Every plastic product you see needs to be shaped, and the most common method is Injection Molding. Most people using their computer to read this give no thought to how all those plastic parts were formed. Or how complex and expensive it is even to produce a ballpoint pen. Just about every part made of plastic these days is formed using some kind of an injection mold, from tiny precision parts that can barely be seen to large automotive exterior parts. Just about every industry relies on some kind of injection mold for their products.

Injection molding is the forcing of molten plastic into a shaping cavity. An injection molding machine has three basic components:

1) Injection. Plastic pellets are fed into a hopper and then heated up. Once they are melted they are injected under extremely high pressure into a mold.

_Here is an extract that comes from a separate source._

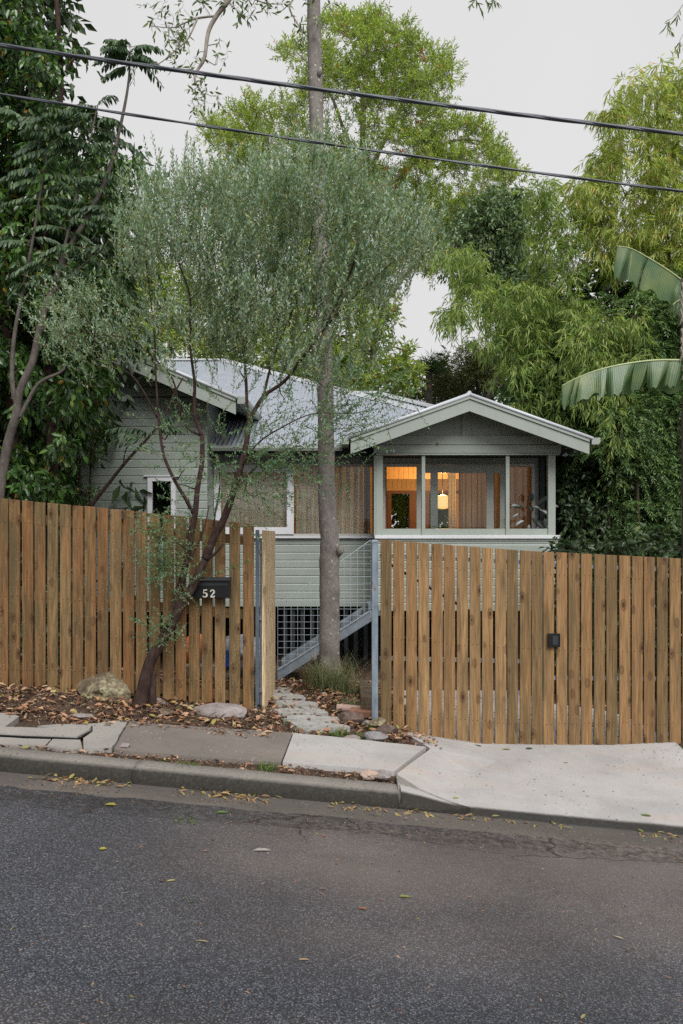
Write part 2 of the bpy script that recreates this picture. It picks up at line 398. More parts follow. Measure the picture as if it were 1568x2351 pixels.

2) Mold. This is a custom designed tool for shaping and cooling the melted plastic. Two halves are precisely designed with cavities for the shaping of the part, channels for cooling the molten plastic, and an ejection system.

3) Clamping. This is the part of the machine that holds the removable mold in place, keeps the two halves together during molding, and opens the mold for part ejection.

Molds are complex and must be of heavy-duty construction since they are subjected to a considerable amount of pressure. They are usually carved/milled out of aluminum or steel blocks and contain many different parts such as the mold base, clamp plates, support plates, ejector plates and pins, guide pins, sprue puller pins, and of course, the two cavities with channels for the molted plastic flow, cooling and/or secondary heating units. The mold is the most expensive part of injection molding, with molds ranging from a few thousand dollars to hundreds of thousands of dollars. Think about that next time you use that cheap plastic pen.

Injection molding started to catch on in the 1920′s and was used for simple products such as combs, toothbrushes, and simple industrial parts. As the science of plastics and machining technology grew, molding became an increasingly popular way of manufacturing. With today’s computer-controlled milling and molding machines, just about any idea or design can be shaped into plastic.

Ever wonder how they make hollow plastic spheres? Rotational molding is a mold in which after the plastic is injected, it is spun around at high speeds and then quickly cooled. Scissors and screwdrivers are made by insert molding. The metal part is suspended in the mold while the plastic flows around it. How about those plastic bottles and food containers? Those are made by blow molding. There are also other processes such as thermoforming and extrusion.